Her name was Erica Sharpe and there was a strange moment when she left us in her studio to make tea and there was a pot of gold granules on the bench. This was very trusting of her with a pair of strangers in her space…GOLD! She used Cornish tin in her work combined with precious metals. We heard the cry of tin, the sound it makes as it's rolled and it really is an otherworldly sound. This film and also helping my sister at a few Craft Shows started to open my eyes to the sector and the fascinating people and objects they made.
I remember the first show she did was Made by Hand at Tredegar House near Newport in South Wales. On a wintery day, my dads Ford Focus loaded up with an old wooden school desk and coat rack, we travelled down to set up. This is another skill I’ve learnt over the years, stand set up! Over the years it's reduced in furniture quantities as quite frankly it was too heavy and cumbersome!
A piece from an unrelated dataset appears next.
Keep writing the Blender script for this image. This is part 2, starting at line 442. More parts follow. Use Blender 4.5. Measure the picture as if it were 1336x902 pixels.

At this first show I remember going around and meeting people handing out cards. Makers seemed deeply suspicious, who is this guy? There were lots of people there which we would go on to work with and call friends. But at that time it was all new.
I remember that the best option for food in Newport at the time, at least that we could find, was an all you can eat world buffet…you’ve got to try a bit of everything haven’t you?
Gradually we built up our portfolio and visited more shows getting to know more people. After a while the suspicion ebbed and makers started to get what we did. Between around 2014 to 2018 was the sweet spot where we were involved in some really great projects as R&A Collaborations. I’ll talk more about some of those in a future post.
So I’ve come into the Craft Sector purely by accident and not as a maker per se but as a Storyteller and increasingly as a networker / relationship and community builder / connector / glue or whatever you want to call it. Again more on that in a future post too.